Proposed Curtis’ Law would ensure families receive personal effects and all relevant information
SACRAMENTO, Calif. – A bill requiring the immediate family of a child killed in a crime to be given full access to records detailing the investigation of the incident passed in California’s State Assembly late Wednesday and now returns to the Senate for concurrence.
Authored by Sen. Anna Caballero (D- Merced), and sponsored by Crime Survivors for Safety and Justice – the largest network of crime victims in California – SB 1268, also known as Curtis’ Law, requires that immediate family members of a deceased minor be allowed to inspect investigative information and records concerning the child’s death held by law enforcement agencies, as well as require any law enforcement agency holding such records to notify the child’s parent or other relative to the existence of the records, within a specified time period.
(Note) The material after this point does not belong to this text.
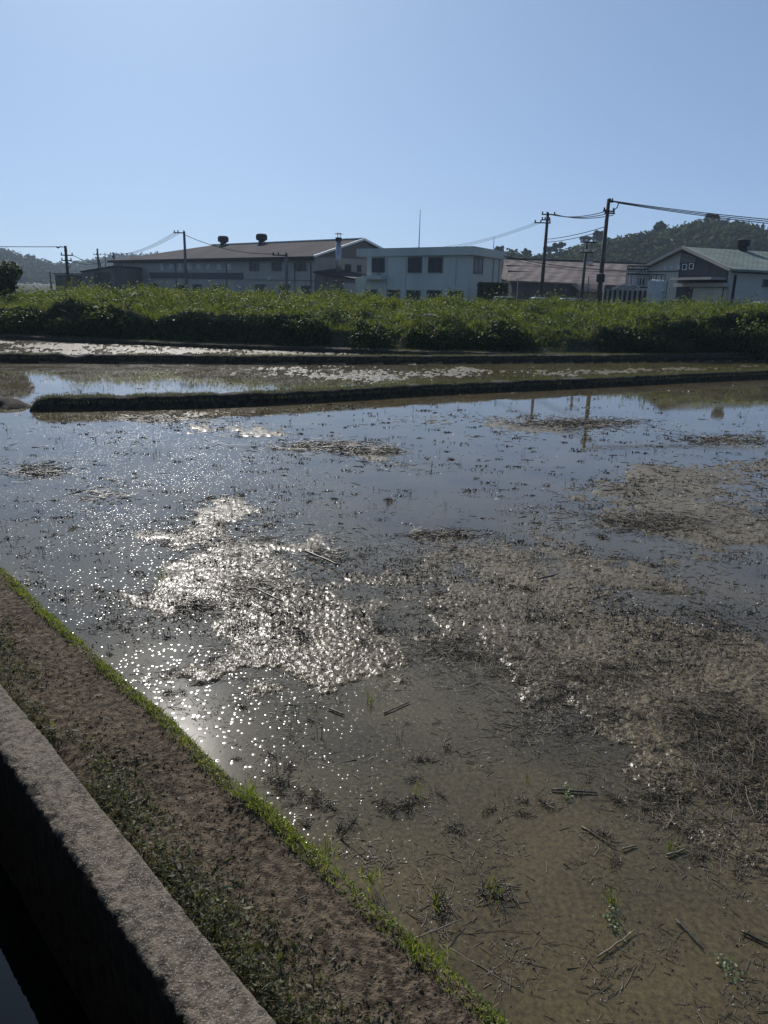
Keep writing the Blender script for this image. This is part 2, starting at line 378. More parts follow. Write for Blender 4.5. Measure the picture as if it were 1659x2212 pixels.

The bill also requires criminal investigative information and criminal intelligence information be made available to the immediate family members of a child whose death is or has been investigated by a law enforcement agency.
The following can be attributed to Tinisch Hollins, executive director of Californians for Safety and Justice: “We can no longer allow the majority of California’s survivors of crime and violence to be ignored and excluded from a system not built to help those who need it most. For far too long, survivors of crime from those communities most impacted by crime and violence every day haven’t even been considered real survivors, viewed instead with contempt under the false assumption that somehow we must be culpable for our own victimization, simply because of what we look like and where we come from. Families suffering the loss of a child should not face hurdles to obtain relevant case information – which only serves to compound the pain and trauma of the sudden loss of a loved one.”